_Data excerpt_:

------------------------------------------------

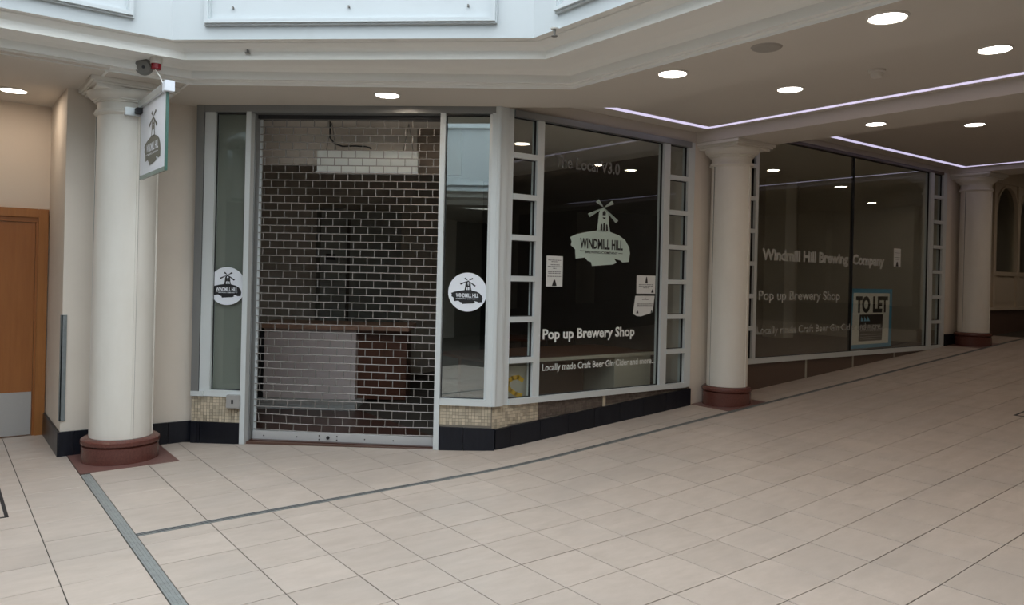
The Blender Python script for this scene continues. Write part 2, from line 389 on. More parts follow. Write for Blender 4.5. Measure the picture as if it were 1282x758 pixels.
# recess door
d1 = thing('door_1', (-3.9, 3.04, -.06), kind='structure')
DZ = -.058
MB().box((-3.262,3.0,DZ),(-3.178,3.06,2.13)).build('door_frame', M_wood2, d1, bevel=.004)
MB().box((-5.5,3.0,2.045),(-3.262,3.06,2.13)).build('door_frame', M_wood2, d1, bevel=.004)
MB().box((-3.282,3.02,DZ),(-3.262,3.06,2.045)).build('door_stop', M_wood, d1)
MB().box((-5.5,3.02,2.0),(-3.282,3.06,2.045)).build('door_stop', M_wood, d1)
MB().box((-4.3,3.032,DZ+.01),(-3.284,3.06,1.995)).build('door_leaf', M_wood, d1)
MB().box((-4.29,3.027,DZ+.015),(-3.288,3.032,.368)).build('kick_plate', M_kick, d1)
# ------------------------------------------------------------------ ceilings, atrium opening
T1, N1, T0, N0 = .06, 1.05, -8.5, -7.4
def octo(tr, nr, tl, nl, e):    # right corner (tr,nr), left corner (tl,nl) of the near chamfer; e: inset on the other sides
    a = nl-nr; b = tr-tl
    L_, B_ = T0+e, N0+e
    return [(tr,nr),(tl,nl),(L_+b,nl),(L_,nl-a),(L_,B_+a),(L_+b,B_),(tr-b,B_),(tr,B_+a)]
O_lip = octo(.06,-.94,-2.37,1.07,0)
O_lip2 = octo(.03,-.96,-2.39,1.03,.03)
O_t2 = octo(-.39,-1.14,-2.51,.78,.38)
O_t2a = octo(-.36,-1.12,-2.50,.81,.35)
O_wh = octo(-.56,-1.20,-2.63,.68,.55)
O_wa = octo(-.50,-1.18,-2.60,.73,.5)
O_out = octo(.88,-.78,-2.12,1.95,-.88)
def band(mb, A, za, B, zb):
    for i in range(8):
        j = (i+1) % 8; mb.add([(*A[i],za),(*A[j],za),(*B[j],zb),(*B[i],zb)], [(0,1,2,3)])
ZC = 3.12
rg = MB(); band(rg, O_lip, ZC, O_out, ZC); band(rg, O_out, ZC, O_out, 3.3)
struct('ceiling_ring', rg, M_ceil)
cn = MB()
O_face = octo(.0,-.98,-2.40,.99,.06); O_cv = octo(-.04,-1.0,-2.42,.95,.10); O_cv2 = octo(-.12,-1.03,-2.44,.90,.16)
steps = [(O_lip,ZC),(O_lip,3.138),(O_lip2,3.142),(O_lip2,3.15),(O_face,3.152),(O_face,3.215),(O_cv,3.238),(O_cv2,3.248),(O_t2a,3.252),(O_t2a,3.243),(O_t2,3.24),(O_t2,3.302)]
O_c3 = octo(-.43,-1.15,-2.53,.76,.42); 
steps += [(O_c3,3.325),(O_wa,3.34),(O_wa,3.35),(O_wh,3.352)]
SPX, SPY = -2.13, .42
for (A,za),(B,zb) in zip(steps[:-1], steps[1:]): band(cn, A, za, B, zb)
struct('trim_3', cn, M_corn)
up = MB(); band(up, O_wh, 3.352, O_wh, 6.3)
upw = struct('wall_atrium', up, M_up)
# raised moulded panels on the atrium wall
def panel(A, B, s0, s1, z0, z1):
    A, B = Vector((*A,0)), Vector((*B,0)); d = (B-A).normalized(); n = Vector((-d.y, d.x, 0)); ctr = Vector((-3.5,-2.4,0))
    if (ctr-A).dot(n) < 0: n = -n
    P = lambda s,m,z: tuple(A+d*s+n*m+Vector((0,0,z)))
    for wd, dep, off in ((.05,.030,0),(.028,.05,.012)):
        a0,a1,b0,b1 = s0+off,s1-off,z0+off,z1-off
        m_ = MB()
        m_.box((a0,0,b0),(a1,dep,b0+wd),P).box((a0,0,b1-wd),(a1,dep,b1),P).box((a0,0,b0+wd),(a0+wd,dep,b1-wd),P).box((a1-wd,0,b0+wd),(a1,dep,b1-wd),P)
        m_.build('panel_moulding', M_up, upw)
    m_ = MB()
    for x in (s0+.22,(s0+s1)/2,s1-.22): m_.box((x-.006,0,z0+.13),(x+.006,.02,z0+.145),P)
    m_.build('fixing_clip', M_gry, upw)
    return P
for i in range(8):
    A, B = O_wh[i], O_wh[(i+1)%8]; L_ = (Vector(B)-Vector(A)).length
    if L_ < 3.3: panel(A, B, .27, L_-.27, 3.455, 4.7)
    else:
        n_ = 2 if L_ < 4.4 else 2; wq = (L_-.27*(n_+1))/n_
        for k in range(n_): panel(A, B, .27+k*(wq+.27), .27+k*(wq+.27)+wq, 3.455, 4.7)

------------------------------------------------

In your copy of the listing above, reproduce each line exactly and omit all pictures.

The Blender Python script for this scene continues. Write part 2, from line 389 on. More parts follow. Write for Blender 4.5. Measure the picture as if it were 1282x758 pixels.
# recess door
d1 = thing('door_1', (-3.9, 3.04, -.06), kind='structure')
DZ = -.058
MB().box((-3.262,3.0,DZ),(-3.178,3.06,2.13)).build('door_frame', M_wood2, d1, bevel=.004)
MB().box((-5.5,3.0,2.045),(-3.262,3.06,2.13)).build('door_frame', M_wood2, d1, bevel=.004)
MB().box((-3.282,3.02,DZ),(-3.262,3.06,2.045)).build('door_stop', M_wood, d1)
MB().box((-5.5,3.02,2.0),(-3.282,3.06,2.045)).build('door_stop', M_wood, d1)
MB().box((-4.3,3.032,DZ+.01),(-3.284,3.06,1.995)).build('door_leaf', M_wood, d1)
MB().box((-4.29,3.027,DZ+.015),(-3.288,3.032,.368)).build('kick_plate', M_kick, d1)
# ------------------------------------------------------------------ ceilings, atrium opening
T1, N1, T0, N0 = .06, 1.05, -8.5, -7.4
def octo(tr, nr, tl, nl, e):    # right corner (tr,nr), left corner (tl,nl) of the near chamfer; e: inset on the other sides
    a = nl-nr; b = tr-tl
    L_, B_ = T0+e, N0+e
    return [(tr,nr),(tl,nl),(L_+b,nl),(L_,nl-a),(L_,B_+a),(L_+b,B_),(tr-b,B_),(tr,B_+a)]
O_lip = octo(.06,-.94,-2.37,1.07,0)
O_lip2 = octo(.03,-.96,-2.39,1.03,.03)
O_t2 = octo(-.39,-1.14,-2.51,.78,.38)
O_t2a = octo(-.36,-1.12,-2.50,.81,.35)
O_wh = octo(-.56,-1.20,-2.63,.68,.55)
O_wa = octo(-.50,-1.18,-2.60,.73,.5)
O_out = octo(.88,-.78,-2.12,1.95,-.88)
def band(mb, A, za, B, zb):
    for i in range(8):
        j = (i+1) % 8; mb.add([(*A[i],za),(*A[j],za),(*B[j],zb),(*B[i],zb)], [(0,1,2,3)])
ZC = 3.12
rg = MB(); band(rg, O_lip, ZC, O_out, ZC); band(rg, O_out, ZC, O_out, 3.3)
struct('ceiling_ring', rg, M_ceil)
cn = MB()
O_face = octo(.0,-.98,-2.40,.99,.06); O_cv = octo(-.04,-1.0,-2.42,.95,.10); O_cv2 = octo(-.12,-1.03,-2.44,.90,.16)
steps = [(O_lip,ZC),(O_lip,3.138),(O_lip2,3.142),(O_lip2,3.15),(O_face,3.152),(O_face,3.215),(O_cv,3.238),(O_cv2,3.248),(O_t2a,3.252),(O_t2a,3.243),(O_t2,3.24),(O_t2,3.302)]
O_c3 = octo(-.43,-1.15,-2.53,.76,.42); 
steps += [(O_c3,3.325),(O_wa,3.34),(O_wa,3.35),(O_wh,3.352)]
SPX, SPY = -2.13, .42
for (A,za),(B,zb) in zip(steps[:-1], steps[1:]): band(cn, A, za, B, zb)
struct('trim_3', cn, M_corn)
up = MB(); band(up, O_wh, 3.352, O_wh, 6.3)
upw = struct('wall_atrium', up, M_up)
# raised moulded panels on the atrium wall
def panel(A, B, s0, s1, z0, z1):
    A, B = Vector((*A,0)), Vector((*B,0)); d = (B-A).normalized(); n = Vector((-d.y, d.x, 0)); ctr = Vector((-3.5,-2.4,0))
    if (ctr-A).dot(n) < 0: n = -n
    P = lambda s,m,z: tuple(A+d*s+n*m+Vector((0,0,z)))
    for wd, dep, off in ((.05,.030,0),(.028,.05,.012)):
        a0,a1,b0,b1 = s0+off,s1-off,z0+off,z1-off
        m_ = MB()
        m_.box((a0,0,b0),(a1,dep,b0+wd),P).box((a0,0,b1-wd),(a1,dep,b1),P).box((a0,0,b0+wd),(a0+wd,dep,b1-wd),P).box((a1-wd,0,b0+wd),(a1,dep,b1-wd),P)
        m_.build('panel_moulding', M_up, upw)
    m_ = MB()
    for x in (s0+.22,(s0+s1)/2,s1-.22): m_.box((x-.006,0,z0+.13),(x+.006,.02,z0+.145),P)
    m_.build('fixing_clip', M_gry, upw)
    return P
for i in range(8):
    A, B = O_wh[i], O_wh[(i+1)%8]; L_ = (Vector(B)-Vector(A)).length
    if L_ < 3.3: panel(A, B, .27, L_-.27, 3.455, 4.7)
    else:
        n_ = 2 if L_ < 4.4 else 2; wq = (L_-.27*(n_+1))/n_
        for k in range(n_): panel(A, B, .27+k*(wq+.27), .27+k*(wq+.27)+wq, 3.455, 4.7)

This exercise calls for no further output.